21. The data transmission method of claim 20 , wherein the available data for transmission comprises terminal identification information, routing information in the core network, a BSR MAC Control Element and the traffic data package from the application layer.
22. The data transmission method of claim 20 , further comprising:
storing the MAC PDU in the Msg 3 by the terminal;
receiving and decoding a contention resolution by the terminal, after transmitting the Msg 3 in the allocated UL resource to the base station; and
receiving an additional UL grant from the base station by the terminal;
transmitting remaining data on the additional UL resource indicated by the additional UL grant by the terminal, wherein the remaining data is subtracting the transmitted data when the UL grant is exhausted from the size level of the data of the granted transmission region.

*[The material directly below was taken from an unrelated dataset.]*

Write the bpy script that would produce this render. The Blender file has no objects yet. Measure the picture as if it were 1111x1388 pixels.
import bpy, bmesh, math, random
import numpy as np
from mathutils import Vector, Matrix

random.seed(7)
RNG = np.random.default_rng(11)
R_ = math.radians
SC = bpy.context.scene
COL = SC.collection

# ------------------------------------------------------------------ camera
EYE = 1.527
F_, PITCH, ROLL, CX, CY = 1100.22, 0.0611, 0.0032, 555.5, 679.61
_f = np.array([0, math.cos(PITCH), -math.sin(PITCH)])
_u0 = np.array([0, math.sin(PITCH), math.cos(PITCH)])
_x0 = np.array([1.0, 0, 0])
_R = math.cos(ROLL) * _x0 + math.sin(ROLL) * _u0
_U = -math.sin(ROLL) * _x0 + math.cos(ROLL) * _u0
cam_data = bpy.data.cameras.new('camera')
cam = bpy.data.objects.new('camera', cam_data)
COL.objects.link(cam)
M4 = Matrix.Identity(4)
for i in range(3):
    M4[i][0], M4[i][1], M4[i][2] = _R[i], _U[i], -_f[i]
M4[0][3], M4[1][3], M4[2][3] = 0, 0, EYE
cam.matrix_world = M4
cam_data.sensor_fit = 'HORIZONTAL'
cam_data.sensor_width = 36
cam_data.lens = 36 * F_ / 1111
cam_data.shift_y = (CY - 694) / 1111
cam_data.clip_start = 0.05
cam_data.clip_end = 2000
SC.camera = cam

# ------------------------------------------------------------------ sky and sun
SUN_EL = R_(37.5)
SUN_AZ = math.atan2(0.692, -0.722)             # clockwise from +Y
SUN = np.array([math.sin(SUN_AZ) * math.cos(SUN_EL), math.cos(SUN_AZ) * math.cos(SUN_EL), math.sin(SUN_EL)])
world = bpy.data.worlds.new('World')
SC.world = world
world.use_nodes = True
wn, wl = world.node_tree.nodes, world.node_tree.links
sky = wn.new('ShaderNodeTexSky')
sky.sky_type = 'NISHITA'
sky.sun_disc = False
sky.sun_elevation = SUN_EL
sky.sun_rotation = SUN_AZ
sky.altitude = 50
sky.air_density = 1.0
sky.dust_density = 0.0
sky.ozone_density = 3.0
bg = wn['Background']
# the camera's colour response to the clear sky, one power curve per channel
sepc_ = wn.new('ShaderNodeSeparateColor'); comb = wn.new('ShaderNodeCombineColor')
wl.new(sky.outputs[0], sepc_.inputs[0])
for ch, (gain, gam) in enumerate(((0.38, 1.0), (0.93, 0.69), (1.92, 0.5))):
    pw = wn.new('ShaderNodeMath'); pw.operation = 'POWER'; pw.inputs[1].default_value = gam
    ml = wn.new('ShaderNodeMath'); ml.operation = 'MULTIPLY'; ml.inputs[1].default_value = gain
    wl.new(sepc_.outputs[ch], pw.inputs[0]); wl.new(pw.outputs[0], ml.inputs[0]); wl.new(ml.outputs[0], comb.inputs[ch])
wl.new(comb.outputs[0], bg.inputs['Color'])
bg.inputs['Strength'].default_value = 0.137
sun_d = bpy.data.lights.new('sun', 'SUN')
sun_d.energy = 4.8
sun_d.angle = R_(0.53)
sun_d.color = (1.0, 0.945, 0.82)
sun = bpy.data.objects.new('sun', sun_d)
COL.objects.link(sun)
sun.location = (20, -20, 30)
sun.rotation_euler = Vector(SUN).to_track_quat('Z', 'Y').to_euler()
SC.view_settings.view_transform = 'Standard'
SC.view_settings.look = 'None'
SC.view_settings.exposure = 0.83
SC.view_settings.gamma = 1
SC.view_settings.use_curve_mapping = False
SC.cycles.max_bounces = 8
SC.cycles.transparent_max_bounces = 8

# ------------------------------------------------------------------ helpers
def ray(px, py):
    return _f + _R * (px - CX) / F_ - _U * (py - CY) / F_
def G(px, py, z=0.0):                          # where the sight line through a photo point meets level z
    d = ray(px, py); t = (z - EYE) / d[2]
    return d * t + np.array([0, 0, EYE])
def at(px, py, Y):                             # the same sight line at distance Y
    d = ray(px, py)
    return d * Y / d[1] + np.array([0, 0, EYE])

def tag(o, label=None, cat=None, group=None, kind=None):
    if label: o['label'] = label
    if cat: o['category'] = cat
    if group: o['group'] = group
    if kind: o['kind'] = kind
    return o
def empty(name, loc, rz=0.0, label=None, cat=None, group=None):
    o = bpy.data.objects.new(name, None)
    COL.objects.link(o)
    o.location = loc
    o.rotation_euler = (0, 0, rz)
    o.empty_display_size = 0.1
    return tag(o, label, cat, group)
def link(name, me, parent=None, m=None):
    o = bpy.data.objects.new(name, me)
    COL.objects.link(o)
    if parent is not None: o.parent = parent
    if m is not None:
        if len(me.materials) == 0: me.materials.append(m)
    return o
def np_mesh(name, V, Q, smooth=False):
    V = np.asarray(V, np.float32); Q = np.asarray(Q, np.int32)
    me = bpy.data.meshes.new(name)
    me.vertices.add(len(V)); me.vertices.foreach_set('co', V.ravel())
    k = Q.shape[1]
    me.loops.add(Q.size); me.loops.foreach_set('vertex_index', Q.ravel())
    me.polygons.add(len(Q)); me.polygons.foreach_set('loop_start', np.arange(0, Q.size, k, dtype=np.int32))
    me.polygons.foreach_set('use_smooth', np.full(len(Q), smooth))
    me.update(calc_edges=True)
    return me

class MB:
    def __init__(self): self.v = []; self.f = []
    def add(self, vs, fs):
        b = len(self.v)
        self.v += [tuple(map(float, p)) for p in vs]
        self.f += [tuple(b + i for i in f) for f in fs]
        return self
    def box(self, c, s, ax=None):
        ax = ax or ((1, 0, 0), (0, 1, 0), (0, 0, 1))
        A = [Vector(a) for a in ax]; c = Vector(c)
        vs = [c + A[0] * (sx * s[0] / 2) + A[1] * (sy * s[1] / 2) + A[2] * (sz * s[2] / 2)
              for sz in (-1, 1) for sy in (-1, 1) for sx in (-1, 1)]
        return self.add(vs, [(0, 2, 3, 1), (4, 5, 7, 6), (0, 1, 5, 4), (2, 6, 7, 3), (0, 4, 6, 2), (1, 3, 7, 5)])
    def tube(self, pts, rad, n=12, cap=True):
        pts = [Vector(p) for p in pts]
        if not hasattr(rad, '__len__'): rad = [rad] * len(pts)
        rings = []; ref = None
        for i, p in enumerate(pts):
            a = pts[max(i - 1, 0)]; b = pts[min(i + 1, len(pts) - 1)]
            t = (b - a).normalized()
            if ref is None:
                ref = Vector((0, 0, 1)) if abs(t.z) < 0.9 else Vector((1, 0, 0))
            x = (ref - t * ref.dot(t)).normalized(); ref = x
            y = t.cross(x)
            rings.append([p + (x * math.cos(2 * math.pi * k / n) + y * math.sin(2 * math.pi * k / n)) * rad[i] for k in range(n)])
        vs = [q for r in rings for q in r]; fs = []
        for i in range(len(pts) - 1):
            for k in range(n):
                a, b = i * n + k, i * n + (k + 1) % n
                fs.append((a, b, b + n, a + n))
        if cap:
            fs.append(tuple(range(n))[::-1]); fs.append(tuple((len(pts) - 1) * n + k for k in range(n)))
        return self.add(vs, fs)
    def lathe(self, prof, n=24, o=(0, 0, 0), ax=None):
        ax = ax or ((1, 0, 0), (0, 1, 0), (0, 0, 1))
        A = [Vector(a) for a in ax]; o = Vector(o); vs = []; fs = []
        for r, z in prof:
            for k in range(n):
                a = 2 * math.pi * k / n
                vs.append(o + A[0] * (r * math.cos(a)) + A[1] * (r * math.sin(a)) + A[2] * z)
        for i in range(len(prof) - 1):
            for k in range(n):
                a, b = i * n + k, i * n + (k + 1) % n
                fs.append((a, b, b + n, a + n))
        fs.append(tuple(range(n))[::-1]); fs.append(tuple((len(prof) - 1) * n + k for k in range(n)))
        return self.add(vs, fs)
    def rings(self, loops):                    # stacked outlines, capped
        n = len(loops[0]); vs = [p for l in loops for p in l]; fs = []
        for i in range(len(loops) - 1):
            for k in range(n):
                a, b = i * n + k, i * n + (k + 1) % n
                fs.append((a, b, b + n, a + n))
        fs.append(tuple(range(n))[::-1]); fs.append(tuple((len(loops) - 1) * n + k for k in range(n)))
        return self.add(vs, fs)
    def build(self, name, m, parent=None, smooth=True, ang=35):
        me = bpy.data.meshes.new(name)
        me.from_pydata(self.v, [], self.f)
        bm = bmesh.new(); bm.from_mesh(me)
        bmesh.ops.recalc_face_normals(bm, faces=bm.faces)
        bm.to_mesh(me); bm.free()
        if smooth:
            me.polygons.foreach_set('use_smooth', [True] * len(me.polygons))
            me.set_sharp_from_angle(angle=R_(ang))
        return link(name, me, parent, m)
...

23. The data transmission method of claim 22 , wherein after transmitting the remaining data on the additional UL resource indicated by the additional UL grant further comprising: receiving an acknowledgement (Ack) message for confirming the remaining data from the base station by the terminal.
24. The data transmission method of claim 20 , further comprising:
transmitting the Msg 3 on the allocated UL resource to the base station by the terminal; and
initiating an additional UL grant timer by the terminal.
25. The data transmission method of claim 24 , further comprising re-attempting the random access procedure by the terminal if the additional UL grant timer is expired.Cited by (0)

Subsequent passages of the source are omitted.